**Information supplied**
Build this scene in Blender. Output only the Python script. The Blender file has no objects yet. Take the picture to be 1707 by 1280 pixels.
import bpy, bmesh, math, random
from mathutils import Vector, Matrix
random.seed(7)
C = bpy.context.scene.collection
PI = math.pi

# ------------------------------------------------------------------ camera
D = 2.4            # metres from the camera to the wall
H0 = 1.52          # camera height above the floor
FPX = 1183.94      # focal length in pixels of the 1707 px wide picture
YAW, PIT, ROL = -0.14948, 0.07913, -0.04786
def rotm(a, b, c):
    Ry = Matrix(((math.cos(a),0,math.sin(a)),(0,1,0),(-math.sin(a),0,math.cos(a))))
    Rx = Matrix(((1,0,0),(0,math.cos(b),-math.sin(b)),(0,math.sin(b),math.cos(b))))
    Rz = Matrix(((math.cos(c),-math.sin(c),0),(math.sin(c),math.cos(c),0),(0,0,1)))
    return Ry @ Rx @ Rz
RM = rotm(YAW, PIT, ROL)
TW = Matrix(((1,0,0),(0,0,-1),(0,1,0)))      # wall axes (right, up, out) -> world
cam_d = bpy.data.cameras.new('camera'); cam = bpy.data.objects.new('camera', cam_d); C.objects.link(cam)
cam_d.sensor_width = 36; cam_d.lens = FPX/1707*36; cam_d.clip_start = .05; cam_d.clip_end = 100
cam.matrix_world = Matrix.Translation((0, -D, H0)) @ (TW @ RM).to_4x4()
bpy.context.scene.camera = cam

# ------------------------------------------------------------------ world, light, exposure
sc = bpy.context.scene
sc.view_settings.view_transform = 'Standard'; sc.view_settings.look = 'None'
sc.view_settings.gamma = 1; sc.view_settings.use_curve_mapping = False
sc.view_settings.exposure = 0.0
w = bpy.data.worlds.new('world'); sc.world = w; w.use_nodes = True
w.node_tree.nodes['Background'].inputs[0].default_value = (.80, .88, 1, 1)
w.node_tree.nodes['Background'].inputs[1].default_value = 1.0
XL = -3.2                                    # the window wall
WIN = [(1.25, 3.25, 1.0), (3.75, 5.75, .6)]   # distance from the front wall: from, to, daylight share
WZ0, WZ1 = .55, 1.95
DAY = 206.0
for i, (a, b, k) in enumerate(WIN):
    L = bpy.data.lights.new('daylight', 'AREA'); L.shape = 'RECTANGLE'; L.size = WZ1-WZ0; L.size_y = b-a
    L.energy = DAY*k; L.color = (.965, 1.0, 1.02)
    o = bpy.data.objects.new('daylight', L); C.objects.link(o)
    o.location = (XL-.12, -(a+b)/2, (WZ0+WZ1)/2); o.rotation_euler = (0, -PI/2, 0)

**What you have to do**
Return the lines above precisely as they appear, beginning at the first line and ending at the line with "PI = math.pi", and nothing after it.

**Final answer**
Build this scene in Blender. Output only the Python script. The Blender file has no objects yet. Take the picture to be 1707 by 1280 pixels.
import bpy, bmesh, math, random
from mathutils import Vector, Matrix
random.seed(7)
C = bpy.context.scene.collection
PI = math.pi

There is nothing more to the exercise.